April 02, 2006

The Shadow

Now many signs and wonders were done among the people through the apostles. And they were all together in Solomon's Portico. None of the rest dared to join them, but the people held them in high esteem.

The apostles faced terrible persecution, and with the previous fate of Annaias and Sapphira, it is really no wonder that, though respected, people did not dare to join the apostles in the temple or wish to work beside them.

Yet more than ever believers were added to the Lord, great numbers of both men and women, so that they even carried out the sick into the streets, and laid them on cots and mats, in order that Peter's shadow might fall on some of them as he came by. A great number of people would also gather from the towns around Jerusalem, bringing the sick and those tormented by unclean spirits, and they were all cured.

In Acts, 5: 15, people who passed within Peter's shadow were cured. We could assume that people were not cured by the shadow, but by God's power working through Peter.

The shadow is a curious addition to this healing story. Why is the shadow mentioned?

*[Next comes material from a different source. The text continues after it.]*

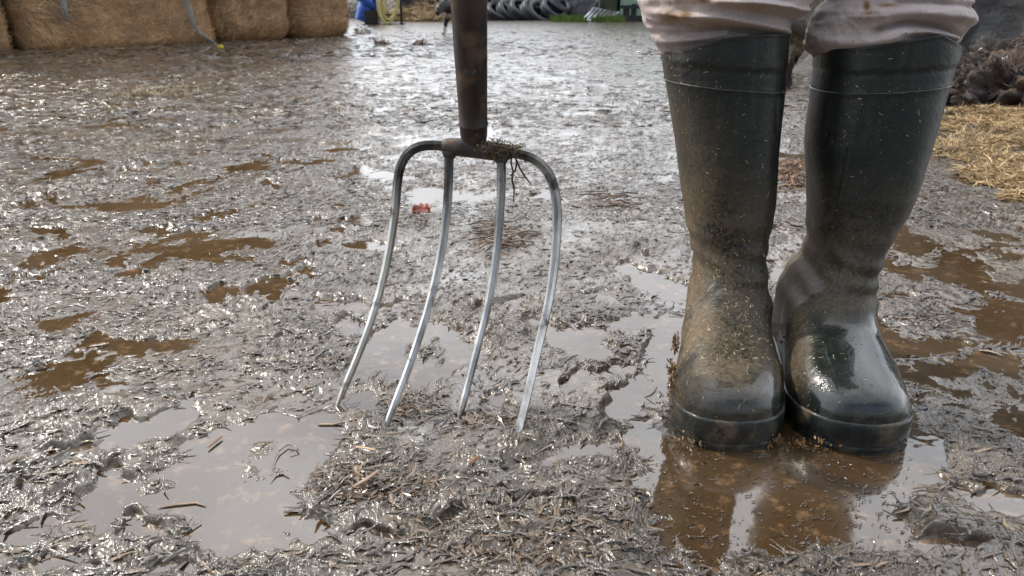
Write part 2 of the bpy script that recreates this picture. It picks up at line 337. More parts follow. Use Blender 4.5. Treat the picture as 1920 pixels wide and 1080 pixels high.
# shreds of straw and muck lying in the mud
def frustum_pts(n, y0, y1, x0=-60, x1=1980):
    py = rng.uniform(y0, y1, n); px = rng.uniform(x0, x1, n); u = (px-960)/F; v = (540-py)/F
    s = -CAM_H/(-sp+v*cp); return u*s, (cp+v*sp)*s, s
def shreds(name, n, y0, y1, L, W, mat, lift=.0, keep=.0, three=True, st=4, x0=-60, x1=1980):
    x, y, s = frustum_pts(n, y0, y1, x0, x1); dd = np.sqrt(x*x+y*y)
    z = terrain(x, y, np.full_like(x, .0015)+.004*np.maximum(dd-.8, 0)); k = z > keep; x = x[k]; y = y[k]; z = z[k]; n = len(x)
    th = 1.1*perlin2(x*2.2, y*1.6, 5)+.35+rng.normal(0, .65, n)
    D = np.stack([np.cos(th), np.sin(th), rng.normal(0, .07, n)], 1); D /= np.linalg.norm(D, axis=1, keepdims=True)
    N = np.stack([rng.normal(0, .35, n), rng.normal(0, .35, n), np.ones(n)], 1); N /= np.linalg.norm(N, axis=1, keepdims=True)
    l = L[0]+(L[1]-L[0])*rng.random(n)**2.2; wd = rng.uniform(W[0], W[1], n)
    C = np.stack([x, y, z+lift+rng.uniform(-.0005, .0015, n)], 1)
    V, Q = strands(C, D, N, l, wd, .25, .5, st, three)
    return V, Q
Vs = []; Qs = []; off = 0
for (n, y0, y1, L, W) in ((4500, 690, 1150, (.006, .036), (.0016, .0052)), (9000, 430, 700, (.006, .03), (.0016, .0050)), (16000, 240, 430, (.012, .05), (.002, .005)), (9000, 110, 240, (.03, .10), (.004, .009)), (4000, 60, 110, (.06, .2), (.008, .02))):
    v_, q_ = shreds('s', n, y0, y1, L, W, None, .0004, .0008); Vs.append(v_); Qs.append(q_+off); off += len(v_)
M_SHRED = mud_material('muddy straw shreds', True)
v_, q_ = shreds('s', 750, 850, 1150, (.002, .010), (.0005, .0016), None, 0, -.03, x0=1210, x1=1720); v_[:, 2] = np.maximum(v_[:, 2], .0004+.0016*rng.random(len(v_))); Vs.append(v_[:, :]); Qs.append(q_+off); off += len(v_)
o = ob('straw_shreds', mesh('straw_shreds', np.concatenate(Vs), np.concatenate(Qs), M_SHRED), kind='stuff', label='muddy brown shreds of straw trodden into the wet yard', cat='straw shreds')
# ================================================================== PERSON IN RUBBER BOOTS
def boot_mat(name, wet):
    m = bpy.data.materials.new(name); m.use_nodes = True; t = m.node_tree; b = t.nodes['Principled BSDF']; L = t.links.new
    co = nn(t, 'ShaderNodeTexCoord'); at = nn(t, 'ShaderNodeAttribute', attribute_name='dirt')
    def noise(s, d=5, st=(1, 1, 1)):
        ma = nn(t, 'ShaderNodeMapping'); ma.inputs['Scale'].default_value = st; L(co.outputs['Object'], ma.inputs[0])
        n = nn(t, 'ShaderNodeTexNoise'); n.inputs['Scale'].default_value = s; n.inputs['Detail'].default_value = d; n.inputs['Roughness'].default_value = .65; L(ma.outputs[0], n.inputs['Vector']); return n.outputs['Fac']
    def mr(v, a, b_, c=0, d=1):
        r = nn(t, 'ShaderNodeMapRange'); r.inputs[1].default_value = a; r.inputs[2].default_value = b_; r.inputs[3].default_value = c; r.inputs[4].default_value = d; L(v, r.inputs[0]); return r.outputs[0]
    def mth(op, a, b_):
        x = nn(t, 'ShaderNodeMath', operation=op, use_clamp=True)
        for k, v in enumerate((a, b_)):
            if isinstance(v, (int, float)): x.inputs[k].default_value = v
            else: L(v, x.inputs[k])
        return x.outputs[0]
    def mixc(f, a, b_):
        x = nn(t, 'ShaderNodeMix', data_type='RGBA'); L(f, x.inputs['Factor'])
        for s_, v in (('A', a), ('B', b_)):
            if isinstance(v, tuple): x.inputs[s_].default_value = (*v, 1)
            else: L(v, x.inputs[s_])
        return x.outputs['Result']
    big = noise(14, 6); fine = noise(230, 5); spk = noise(520, 2, (1, 1, .6)); strk = noise(60, 5, (1, 1, .18))
    c = mixc(mr(big, .35, .7), (.005, .009, .008), (.011, .017, .015))
    c = mixc(mth('MULTIPLY', mr(strk, .52, .75), .35), c, (.075, .07, .058))
    dm = mth('MULTIPLY', at.outputs['Fac'], mr(mth('ADD', mth('MULTIPLY', fine, .5), mth('MULTIPLY', big, .5)), .36, .58))
    c = mixc(dm, c, (.175, .125, .075))
    sp_ = mth('MULTIPLY', mr(spk, .68, .73), mth('ADD', mth('MULTIPLY', at.outputs['Fac'], .8), .28))
    c = mixc(sp_, c, (.45, .36, .24))
    L(c, b.inputs['Base Color'])
    wa = nn(t, 'ShaderNodeAttribute', attribute_name='wet')
    ro = mth('ADD', mth('MULTIPLY', dm, .34), mr(big, .3, .7, .34, .46))
    ro = mth('SUBTRACT', ro, mth('MULTIPLY', wa.outputs['Fac'], .30)); L(ro, b.inputs['Roughness'])
    b.inputs['IOR'].default_value = 1.42
    L(mth('MULTIPLY', wa.outputs['Fac'], 1.0), b.inputs['Coat Weight']); b.inputs['Coat Roughness'].default_value = .06
    b1 = nn(t, 'ShaderNodeBump'); b1.inputs['Strength'].default_value = .35; b1.inputs['Distance'].default_value = .0012; L(fine, b1.inputs['Height'])
    b2 = nn(t, 'ShaderNodeBump'); b2.inputs['Strength'].default_value = .5; b2.inputs['Distance'].default_value = .003; L(noise(38, 5), b2.inputs['Height']); L(b1.outputs[0], b2.inputs['Normal'])
    L(b2.outputs[0], b.inputs['Normal'])
    return m
M_BOOT = boot_mat('dirty green rubber', False)
M_FLECK = mk('straw flecks', (.5, .5, .5), (1, 1, 1), 40, .6, island=[(.10, .065, .03), (.34, .24, .13), (.62, .52, .36)])
def interp(x, T): a = np.array(T, float); return np.interp(x, a[:, 0], a[:, 1])
YC = .915
def shaft_table(rows):
    out = []
    for (py, l, r_) in rows:
        a = P(l, py, YC+.012); b_ = P(r_, py, YC-.035); out.append((P(l, py, YC).z, (a.x+b_.x)/2, (b_.x-a.x)/2))
    out.sort(); return np.array(out)
SL = shaft_table([(95, 1240, 1483), (175, 1252, 1477), (250, 1262, 1468), (347, 1273, 1457), (444, 1287, 1441), (509, 1302, 1430), (545, 1306, 1432)])
SR = shaft_table([(92, 1527, 1799), (178, 1515, 1773), (215, 1509, 1763), (259, 1505, 1749), (315, 1506, 1731), (380, 1509, 1703), (444, 1509, 1651), (509, 1494, 1622), (545, 1486, 1612)])
HP = [(-.2, 0), (0, .032), (.002, .047), (.007, .059), (.018, .067), (.045, .077), (.085, .089), (.112, .101), (.132, .120), (.144, .145), (.150, .18), (.152, .45)]
WT = [(0, .0), (.0015, .015), (.005, .028), (.012, .0405), (.026, .0515), (.050, .0600), (.085, .0645), (.125, .059), (.165, .052), (.21, .046), (.26, .0445), (.285, .037), (.300, .024), (.307, .010), (.310, 0)]
def make_boot(name, ST, foot, rimz, toeY, flip, label, wetfun, dirtfun, seed):
    n = 128; LEN = .310
    fx = lambda t: np.interp(t, [0, .05, .25, .31], foot)
    zz = np.concatenate([np.linspace(.0, .16, 60), np.linspace(.16, .405, 74)[1:]])
    ph = np.arange(n)*2*math.pi/n; c = np.cos(ph); s = np.sin(ph)
    rings = []; att = []
    hz = np.array([p[1] for p in HP]); ht = np.array([p[0] for p in HP])
    tbk = [(0, .310), (.03, .312), (.06, .310), (.10, .301), (.14, .292), (.2, .292), (.3, .302), (.42, .306)]
    for z in zz:
        tF = max(np.interp(z, hz[1:], ht[1:]), 0) if z > .03 else 0.0; tB = interp(z, tbk)
        t = tF+(tB-tF)*(1-c)/2; H = np.interp(t, ht, hz)
        if z > .03: f = np.clip(1-(np.clip((z-.03)/(np.maximum(H-.03, 1e-4)), 0, 1))**2.4, 0, 1)**(1/2.4)
        else: f = 1-.06*((.03-z)/.03)**2*np.ones(n)
        foothw = interp(t*LEN/interp(0, tbk)*1.0, WT)*f
        # end caps of the slice stay round
        a = np.interp(max(z, ST[0, 0]), ST[:, 0], ST[:, 2]); cx = np.interp(max(z, ST[0, 0]), ST[:, 0], ST[:, 1])
        ex = 2.3; shhw = a*np.clip(1-np.abs(c)**ex, 0, 1)**(1/ex)
        b_ = ss(.085, .155, z); hw = (1-b_)*foothw+b_*shhw; cc = (1-b_)*fx(t)+b_*cx
        sg = np.sign(s); sg[np.abs(s) < 1e-9] = 0
        x = cc+hw*sg; y = toeY+t
        # rim follows its cut
        u = (x-cx)/max(a, 1e-3); k = ss(.20, .405, z); zr = np.interp(u, [-1, -.3, .3, 1], rimz)
        z3 = z+k*(zr-.405)
        p = np.stack([x, y, z3*np.ones(n)], 1)
        rings.append(p)
    A = np.stack(rings)                                    # (m,n,3)
    cen = A.mean(1, keepdims=True)
    T1 = np.roll(A, -1, 1)-np.roll(A, 1, 1); N = np.stack([T1[..., 1], -T1[..., 0], np.zeros_like(T1[..., 0])], -1); N /= np.linalg.norm(N, axis=-1, keepdims=True)+1e-9
    N *= np.sign(((A-cen)*N).sum(-1).mean())
    u = (A[..., 0]-cen[..., 0])/.07
    Af = A.reshape(-1, 3)
    d = fbm3(Af, 9, 2, seed).reshape(A.shape[:2])*.0016*ss(.09, .2, A[..., 2])
    fold = np.sin(A[..., 2]*230+3*u+fbm3(Af, 12, 2, seed+3).reshape(A.shape[:2])*2.5)
    d += fold*.0016*np.exp(-((A[..., 2]-.14)/.04)**2)+.0028*(.35-np.abs(fbm3(Af*[1, 1, 2.2], 11, 2, seed+6).reshape(A.shape[:2])))*ss(.11, .14, A[..., 2])*ss(.30, .18, A[..., 2])
    # cuff band near the top : shallow groove, raised line
    bz = A[..., 2]-(.3775+.0045*flip*u); lz = A[..., 2]-(.3575+.0055*flip*u)
    d += -.0016*np.exp(-(bz/.0016)**2)+.0014*np.exp(-(lz/.0013)**2)+.0013*ss(.0, .002, bz)
    fm = np.exp(-((A[..., 0]-cen[..., 0]-.004)/.0012)**2)*(A[..., 1] < cen[..., 1]); d += .0011*fm*(A[..., 2] > .10)
    fm = np.exp(-((A[..., 0]-cen[..., 0]+flip*.045)/.0016)**2)*(A[..., 1] < cen[..., 1]); d += .0020*fm*ss(.12, .16, A[..., 2])*ss(.36, .34, A[..., 2])
    # ankle bone and shin shaping
    A = A+N*d[..., None]
    rim_out = A[-1]; c0 = rim_out.mean(0)
    add = []
    for (k, dz) in ((1.006, .0012), (.995, .0024), (.975, .0022), (.965, 0), (.955, -.012), (.94, -.022)):
        q = c0+(rim_out-c0)*[k, k, 1]; q[:, 2] += dz; add.append(q)
    rings = [r for r in A]+add
    V, Q = loft(rings)
    me = mesh(name, V, Q, M_BOOT); o = ob(name, me, kind=None)
    adopt(o, PERSON)
    x, y, z = V.T; px, py = proj(x, y, z)
    a = me.attributes.new('dirt', 'FLOAT', 'POINT'); a.data.foreach_set('value', np.clip(dirtfun(x, y, z, px, py), 0, 1).astype(np.float32))
    a = me.attributes.new('wet', 'FLOAT', 'POINT'); a.data.foreach_set('value', np.clip(wetfun(x, y, z, px, py), 0, 1).astype(np.float32))
    # sole with a ledge and cleats
    def outline(off, z, amp=0.0):
        t = LEN*(1-c)/2; hw = interp(t, WT); sg = np.sign(s); sg[np.abs(s) < 1e-9] = 0
        p = np.stack([fx(t)+hw*sg, toeY+t, z*np.ones(n)], 1)
        T = np.roll(p, -1, 0)-np.roll(p, 1, 0); Nn = np.stack([T[:, 1], -T[:, 0], 0*T[:, 0]], 1); Nn /= np.linalg.norm(Nn, axis=1, keepdims=True)
        cn = p.mean(0); Nn *= np.sign(((p-cn)*Nn).sum(1).mean()); o2 = off+amp*.3*np.sign(np.sin(ph*26))
        q = p+Nn*np.reshape(o2, (-1, 1)); q[:, 2] += (.007*np.exp(-(t/.05)**2))*(z > .02)
        return q
    prof = [(-.006, -.007), (.0005, -.0065, .0012), (.002, .004, .0015), (.0022, .0085, .0012), (.0012, .0095), (.0026, .0115), (.0030, .020), (.0030, .0275), (.0020, .0295), (.0008, .0300), (-.004, .0302)]
    rr = [outline(p[0], p[1], p[2] if len(p) > 2 else 0) for p in prof]
    V2, Q2 = loft(rr); so = ob('sole', mesh('sole', V2, Q2, M_BOOT)); so.parent = o
    nz_ = len(V2); cap = rr[0]
    a = so.data.attributes.new('dirt', 'FLOAT', 'POINT'); vv = .25+.5*ss(.0, 1, -flip*(V2[:, 0]-V2[:, 0].mean())/.06)*0; a.data.foreach_set('value', (dirtfun(V2[:, 0], V2[:, 1], V2[:, 2], *proj(*V2.T))*.3+.9*np.clip(fbm3(V2, 45, 3, 5)*1.6-.15, 0, 1)).clip(0, 1).astype(np.float32))
    a = so.data.attributes.new('wet', 'FLOAT', 'POINT'); a.data.foreach_set('value', np.full(nz_, .35, np.float32))
    # cuff line and straps of moulded rubber
    lm = MB(); zi = int(np.argmin(np.abs(zz-.3575)))
    ring = []
    for k in range(n):
        uu = u[zi, k]; zt = .3575+.0055*flip*uu; zi2 = np.interp(zt, A[:, k, 2], np.arange(len(A))); i0 = int(zi2); f_ = zi2-i0
        ring.append(tuple(A[i0, k]*(1-f_)+A[i0+1, k]*f_+N[i0, k]*.0006))
    lm.tube(ring+[ring[0]], .0008, 6, cap=False); lb = lm.build('cuff_line', M_RUBLINE); lb.parent = o
    return o, V, Q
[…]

Later, in more recent history, the shadow receives great relevance by Carl Jung. According to Wikipedia, "In Jungian psychology, the shadow or "shadow aspect" is a part of the unconscious mind which is mysterious and often disagreeable to the conscious mind, but which is also relatively close to the conscious mind. It may be (in part) one's original self, which is superseded during early childhood by the conscious mind; afterwards it comes to contain thoughts that are repressed by the conscious mind. The shadow is instinctive and irrational, but is not necessarily evil even when it might appear to be so. It can be both ruthless in conflict and empathic in friendship. It is important as a source of hunches, for understanding of one's own more inexplicable actions and attitudes (and of others' reactions), and for learning how to cope with the more problematic or troubling aspects of one's personality."


At 3:29 p.m., Blogger crystal said...

Hi Meredith :-). That Jungian stuff is interesting ... maybe Luke wanted us to see Peter as so "in the spirit" that even his shadow aspect was able to heal. It reminds me a little of the scripture passage where a woman is healed by just touching Jesus' clothing.

At 4:33 a.m., Blogger david said...

I wonder what "shadow" meant for such people before we had folks like Jung? Certainly people used to talk of ghosts as "shades" -- I wonder if they saw shadows as somehow connected to people's spirits or souls -- even without Jung's insights to guide them. After all, Jung developed his theories after studying world mythologies.

At 1:20 p.m., Blogger Larry said...

It has some important uses in the O.T.:

Psalm 91:1 and the Psalms often refer to our abiding under the shadow of God's wings.

Of course a Hebrew scholar might tell us more about this.